Emotionale Familiengeschichte auf hohem Niveau?
Helen ist eine Frau, die in recht jungen Jahren einen riesigen Verlust erlebt hat: als junge Mutter von drei Kindern und - damals noch unwissentlich - schwanger mit dem vierten, steht sie alleine da, nachdem ...
Helen ist eine Frau, die in recht jungen Jahren einen riesigen Verlust erlebt hat: als junge Mutter von drei Kindern und - damals noch unwissentlich - schwanger mit dem vierten, steht sie alleine da, nachdem ihr Mann Cal in den frühen 1980er Jahren auf einer Ölbohrinsel tödlich verunglückt.
Wir lernen Helen als ältere, umsichtige Frau, Mutter von erwachsenen Kindern und Großmutter kennen: ihre traurige Geschichte wird uns in Form von Rückblenden vermittelt. Der Einblick in Helens Lebens, das stark von der Sorge um die nun erwachsenen Kinder geprägt ist, zeigt ein Leben, das von Trauer und Einsamkeit, doch auch von positiven Momenten: enge familiäre Einbindung, Kinder, die sich nach einer schwierigen Jugend berappeln. Und nach fast 30 Jahren findet auch eine neue Liebe Einzug in ihr Leben.

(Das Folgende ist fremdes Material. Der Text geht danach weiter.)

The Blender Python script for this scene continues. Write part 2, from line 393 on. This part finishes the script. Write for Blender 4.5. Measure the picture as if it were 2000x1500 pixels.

Zudem lernen wir Helens Sohn John und seine Lebenssituation kennen - er wird bald Vater eines von ihm ungewollten Kindes. Gespannt darf der Leser die Reaktion von Mutter Helen und die Bewältigung der Situation im Familienverband verfolgen.
Etwas wortreich und umständlich ist der Erzählstil von Lisa Moore, doch trotzdem einfühlsam und packend. Da sich zwar nicht die gesamte Erzählperspektive, aber doch die Rolle der Figuren und ihre Position innerhalb der Geschichte häufig ändern, wirkt der Roman gelegentlich etwas konfus. Ein Ansatz, der Aufmerksamkeit erregen wird: dieser Familienroman hat mit dem Kitsch einer Rosamunde Pilcher, der teilweisen Oberflächlichkeit einer Anna Gavalda nichts gemein - diese Autorin versteht ihr Handwerk! Auf der anderen Seite hapert es am "gewissen Etwas": aus meiner Sicht fehlt die Kraft und Intensität der großen Meeresromane der letzten Jahren wie "Rubinrotes Herz, eisblaue See" von Morgan Callan Rogers oder auch "Brandungswelle", einem Roman der Französin Claudie Galley.
Fazit: ein netter Familienroman, dem von Zeit zu Zeit ein wenig die Puste ausgeht. Es ist eine emotionale Familiengeschichte mit Höhen und Tiefen, insgesamt jedoch auf eher mittelmäßigem Niveau.